El polvo me hacía estornudar. No limpian seguido la 506 porque su recorrido abarca muchos barrios de tierra. El viaje duraba de media hora a cuarenta minutos, dependiendo cuán lleno iba. Entre el ruido del motor y la música a tope del colectivero estaba yo con mis auriculares blancos samsung tratando de escuchar la música en aleatorio de mi celular. La parte más emocionante del viaje era cuando, lindando el 9 de Noviembre, el colectivo quedaba tan inclinado hacia la derecha, debido a la subida que lo atravesaba en perpendicular, que parecía estar a punto de caerse. Eran cuatro cuadras de pura adrenalina. Además, allá arriba el horizonte resplandecía con todas las luces encendidas de una Bahía Blanca de noche. 

En esos viajes de regreso a casa solía recordar aquella vez que fui a Buenos Aires y me di cuenta que los trenes nuevos estaban destinados a lugares como el Tigre.

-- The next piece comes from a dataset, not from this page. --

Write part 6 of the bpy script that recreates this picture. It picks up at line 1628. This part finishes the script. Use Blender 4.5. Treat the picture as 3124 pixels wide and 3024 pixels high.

Mientras que líneas como el Belgrano Norte, cuyo recorrido, al parecer no lo suficientemente cheto, tenía trenes cayéndose a pedazos. Entonces, las diferencias urbanas resultaban ser las mismas en todas las ciudades: acá en Bahía Blanca la 502 tiene aire acondicionado y su recorrido implica en su mayoría calles asfaltadas, pero a la 506 con suerte la limpian. Es más, los días de calor una se baña al pedo: quedás hecha una milanesa entre el sudor y la tierra que entra por las ventanillas inútilmente abiertas con la esperanza de que entre algo de aire. Te sentís en un transporte de ganado.

Cuando llegaba a Villa Muñiz, las calles con barro, gracias a los mismos caños rotos de siempre, eran acompasados por la arquitectura de casas a medio hacer y algún que otro rancho improvisado. Mientras caminaba de la parada a mi casa notaba que el barrio no parecía pertenecer a la idea de ciudad con todo ese ruido, movimiento, luces y negocios por doquier. Villa Muñiz se veía tranquilo, con sus grillos y ranas cantando de noche, los días de verano con alguna que otra yarará en el patio o una liebre corriendo por el campo. El barrio ubicado justo al lado de un gran descampado, o un pequeño campo, como quieran llamarlo, se hermanaba con un oscuro horizonte donde apenas se divisaba la quema.

 Mis ojos concentrados en los pies, tratando de esquivar las partes del piso más embarradas, se turnaban entre esa actividad y mirar las construcciones bastante heterogéneas: casas con revoque, sin revoque, solo con el grueso hecho, pintadas, sin pintar, de material, de madera, de chapa, de dos pisos, de uno solo, terminadas, sin terminar. Cuando me aproximaba a la puerta de casa, con llave en mano, casi siempre llegaba a la misma conclusión: lo que separa a Villa Muñiz del resto de la ciudad no es la distancia, sino el capitalismo, o como diríamos nosotros: la guita.